Having thus described the invention in detail and with sufficient particularity as to enable those skilled in the art to practice it, what is desired to have protected by Letters Patent is set forth in the following claims.

Claims

1. In an oxygen converter vessel, comprising a metal shell having a mouth at its top, a shell protective lining in contact with the inside surface thereof, and a working lining, said vessel constructed of three major zones, the bottom zone, the barrel zone, and the cone section zone, the three zones containing refractory brick having generally face, side and end surfaces, an end surface of each brick in these zones in the working lining being exposed to the interior of said vessel, the bottom zone being generally dish-shaped and of upwardly opening concave configuration, the brick in said zone terminating in a knuckle area with their face surfaces inclined from the vertical axis of the vessel, the barrel zone extending from the knuckle area upwardly to the cone section zone, the cone section zone being of downwardly opening truncated cross-sectional configuration, the improvement comprising a plurality of courses of refractory brick in the cone section zone, at the working lining, having a parallelogram cross-sectional configuration wherein opposed end surfaces of the shape are inclined with respect to the top and bottom surfaces and there are a pair of opposed acute angles and obtuse angles formed by the end surfaces and top and bottom surfaces.

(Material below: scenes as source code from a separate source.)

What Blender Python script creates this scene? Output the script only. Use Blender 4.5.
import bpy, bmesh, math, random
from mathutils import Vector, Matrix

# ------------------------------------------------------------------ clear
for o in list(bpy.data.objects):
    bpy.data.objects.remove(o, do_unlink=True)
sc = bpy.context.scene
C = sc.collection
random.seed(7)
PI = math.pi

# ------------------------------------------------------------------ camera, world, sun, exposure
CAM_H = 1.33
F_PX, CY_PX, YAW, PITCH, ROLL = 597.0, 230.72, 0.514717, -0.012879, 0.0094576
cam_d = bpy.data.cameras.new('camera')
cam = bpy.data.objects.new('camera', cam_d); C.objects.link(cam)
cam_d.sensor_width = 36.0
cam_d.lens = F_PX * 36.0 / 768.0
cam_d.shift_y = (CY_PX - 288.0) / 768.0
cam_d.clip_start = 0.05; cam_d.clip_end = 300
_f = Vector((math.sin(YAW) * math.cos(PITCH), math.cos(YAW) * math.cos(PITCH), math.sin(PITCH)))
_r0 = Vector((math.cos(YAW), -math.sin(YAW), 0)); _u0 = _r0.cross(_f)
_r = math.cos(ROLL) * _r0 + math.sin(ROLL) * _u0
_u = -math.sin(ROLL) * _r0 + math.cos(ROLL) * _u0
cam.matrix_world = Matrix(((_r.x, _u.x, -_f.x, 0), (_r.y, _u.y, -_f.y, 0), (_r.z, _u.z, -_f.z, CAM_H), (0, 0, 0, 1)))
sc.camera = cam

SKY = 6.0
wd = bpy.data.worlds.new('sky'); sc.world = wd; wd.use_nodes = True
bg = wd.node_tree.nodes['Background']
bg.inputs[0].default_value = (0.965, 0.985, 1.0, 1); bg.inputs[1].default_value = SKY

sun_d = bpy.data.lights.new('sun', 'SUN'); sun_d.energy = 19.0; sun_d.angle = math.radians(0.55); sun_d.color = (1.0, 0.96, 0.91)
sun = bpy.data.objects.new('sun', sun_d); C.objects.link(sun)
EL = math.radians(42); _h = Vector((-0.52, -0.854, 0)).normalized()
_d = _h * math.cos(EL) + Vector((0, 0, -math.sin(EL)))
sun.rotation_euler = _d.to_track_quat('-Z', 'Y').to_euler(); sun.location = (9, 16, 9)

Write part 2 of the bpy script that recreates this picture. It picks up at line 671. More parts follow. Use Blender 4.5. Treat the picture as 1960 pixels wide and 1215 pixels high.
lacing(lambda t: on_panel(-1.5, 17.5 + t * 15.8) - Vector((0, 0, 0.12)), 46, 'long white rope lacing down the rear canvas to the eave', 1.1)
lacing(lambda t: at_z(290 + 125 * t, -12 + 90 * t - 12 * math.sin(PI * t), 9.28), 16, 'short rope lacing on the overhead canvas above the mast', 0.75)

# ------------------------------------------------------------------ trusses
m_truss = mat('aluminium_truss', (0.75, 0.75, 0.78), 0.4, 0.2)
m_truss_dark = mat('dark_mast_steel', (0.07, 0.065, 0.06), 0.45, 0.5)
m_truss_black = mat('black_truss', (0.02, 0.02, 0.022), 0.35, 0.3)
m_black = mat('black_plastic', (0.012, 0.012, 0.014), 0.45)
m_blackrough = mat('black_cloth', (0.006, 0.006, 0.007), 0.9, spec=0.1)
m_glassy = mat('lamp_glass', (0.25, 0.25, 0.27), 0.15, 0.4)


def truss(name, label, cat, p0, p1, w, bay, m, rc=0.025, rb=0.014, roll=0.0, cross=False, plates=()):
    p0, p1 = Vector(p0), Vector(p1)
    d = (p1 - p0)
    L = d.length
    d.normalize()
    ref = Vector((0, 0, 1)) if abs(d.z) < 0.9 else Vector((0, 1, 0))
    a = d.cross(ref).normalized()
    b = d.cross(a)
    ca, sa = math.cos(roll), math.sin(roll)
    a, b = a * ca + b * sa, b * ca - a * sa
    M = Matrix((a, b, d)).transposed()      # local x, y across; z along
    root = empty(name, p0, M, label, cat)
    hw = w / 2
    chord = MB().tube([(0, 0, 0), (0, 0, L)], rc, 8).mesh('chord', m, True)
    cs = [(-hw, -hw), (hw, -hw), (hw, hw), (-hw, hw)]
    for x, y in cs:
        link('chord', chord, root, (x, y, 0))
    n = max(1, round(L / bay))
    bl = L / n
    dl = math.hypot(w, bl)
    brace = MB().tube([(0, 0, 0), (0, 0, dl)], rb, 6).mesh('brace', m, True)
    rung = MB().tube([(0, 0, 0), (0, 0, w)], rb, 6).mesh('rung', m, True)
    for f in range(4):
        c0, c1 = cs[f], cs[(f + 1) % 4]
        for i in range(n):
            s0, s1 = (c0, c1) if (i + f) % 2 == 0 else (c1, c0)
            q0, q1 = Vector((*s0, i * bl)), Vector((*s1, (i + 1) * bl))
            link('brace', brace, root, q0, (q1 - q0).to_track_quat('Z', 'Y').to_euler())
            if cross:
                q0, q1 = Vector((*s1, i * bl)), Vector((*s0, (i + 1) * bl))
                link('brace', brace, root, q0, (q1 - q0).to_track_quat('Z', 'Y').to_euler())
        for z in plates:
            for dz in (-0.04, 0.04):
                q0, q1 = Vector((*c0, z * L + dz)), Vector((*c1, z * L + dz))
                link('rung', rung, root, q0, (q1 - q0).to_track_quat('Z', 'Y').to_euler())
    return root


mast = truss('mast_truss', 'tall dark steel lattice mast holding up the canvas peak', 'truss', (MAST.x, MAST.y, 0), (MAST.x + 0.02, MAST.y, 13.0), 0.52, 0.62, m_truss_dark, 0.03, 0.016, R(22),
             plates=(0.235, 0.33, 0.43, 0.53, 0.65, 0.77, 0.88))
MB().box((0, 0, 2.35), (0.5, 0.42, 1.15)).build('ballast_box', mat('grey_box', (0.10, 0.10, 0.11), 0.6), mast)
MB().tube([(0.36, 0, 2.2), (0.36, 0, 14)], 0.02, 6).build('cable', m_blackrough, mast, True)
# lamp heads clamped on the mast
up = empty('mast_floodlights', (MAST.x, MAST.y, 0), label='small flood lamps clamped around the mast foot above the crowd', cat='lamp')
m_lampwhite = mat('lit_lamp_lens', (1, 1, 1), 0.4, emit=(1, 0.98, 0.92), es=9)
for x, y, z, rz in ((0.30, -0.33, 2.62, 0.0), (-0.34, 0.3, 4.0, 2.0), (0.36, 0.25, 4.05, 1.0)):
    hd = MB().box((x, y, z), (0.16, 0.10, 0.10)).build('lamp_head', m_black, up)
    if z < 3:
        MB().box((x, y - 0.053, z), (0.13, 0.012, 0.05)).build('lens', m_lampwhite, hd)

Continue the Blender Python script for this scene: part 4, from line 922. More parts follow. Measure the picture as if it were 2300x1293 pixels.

2. The vessel of claim 1 in which the brick are also wedge-shaped in configuration wherein the end surface exposed to the interior of the vessel is of greater lesser width than the opposite end surface.

3. The vessel of claim 2 in which the end surfaces and top and bottom surfaces form a pair of opposed acute angles and obtuse angles. 4. The vessel of claim 1 in which the end surfaces and top and bottom surfaces form a pair of opposed acute angles and obtuse angles.